Le 18 mars 1916, vers 9 heures du matin, un officier de l’armée d’occupation allemande se présentait chez mon père, M. Henri Pirenne, qui habitait alors, rue Neuve Saint-Pierre à Gand, et le priait de le suivre à la « Kommandantur ». Il y fut reçu par un major qui lui annonça son départ immédiat pour l’Allemagne ; et comme il s’enquérait de la raison de son arrestation, l’officier se borna à lui répondre : « Je l’ignore, c’est une ordre. » Ma mère fut autorisée à venir prendre congé de son mari en présence d’un officier ; quant à son fils Robert qui était à ce moment à l’école, il ne put venir embrasser son père qui, une heure après son arrestation, prenait le chemin du camp de Crefeld.

Brusquement séparé de sa famille et de ses amis, obligé de laisser seule en pays occupé ma mère, dont la santé avait été ébranlée par la mort de son fils Pierre, tué à l’Yser le 3 novembre 1914, mon père, dès son arrivée au camp d’officiers de Crefeld, décidé à ne pas se laisser abattre, s’était mis au travail. De nombreux officiers russes étaient internés au camp, il entreprit avec l’un d’eux l’étude de la langue russe.

Mon père n’avait été installé à Crefeld, comme son collègue et ami Paul Fredericq, déporté le même jour n’avait été envoyé à Gütersloh, que provisoirement. L’autorité allemande, en les arrêtant, avait espéré intimider les professeurs de l’Université de Gand et les amener ainsi à reprendre leurs cours, comme elle les en sommait. Son attente fut déçue. L’Université refusa de rouvrir les portes sous l’occupation étrangère. Le résultat de cette résistance ne devait pas se faire attendre. Le 12 mai 1916 l’ordre arriva à Crefeld de faire transporter mon père au camp de Holzminden. Le séjour qu’il y fit exerça sur lui une action profonde.

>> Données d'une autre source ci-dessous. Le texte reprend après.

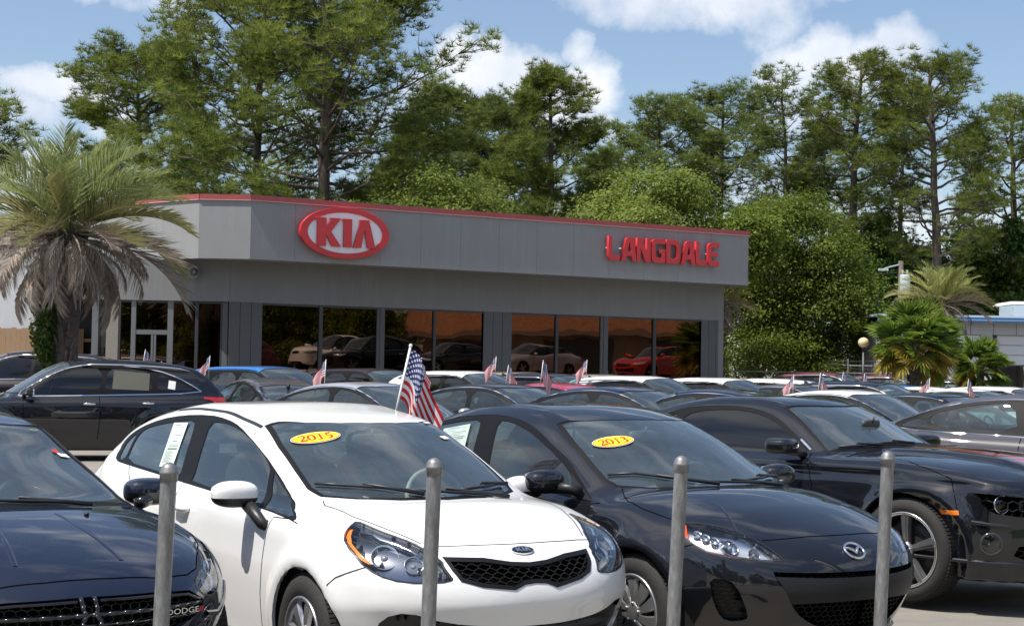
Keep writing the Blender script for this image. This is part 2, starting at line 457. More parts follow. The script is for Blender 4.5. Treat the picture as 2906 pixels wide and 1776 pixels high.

Le camp comprenait alors, ainsi le décrit-il dans ses « Souvenirs de captivité », de 8 à 10.000 prisonniers répartis dans 84 grandes baraques de bois alignées en files sur un espace d’environ quatre hectares. L’avenue centrale, l’avenue Joffre, comme l’appelaient les prisonniers, grouillait du matin au soir d’une cohue bigarrée où se rencontraient tous les types nationaux, toutes les classes sociales, et où l’on parlait toutes les langues, sauf l’anglais, car pas un seul Anglais ne se trouvait à Holzminden.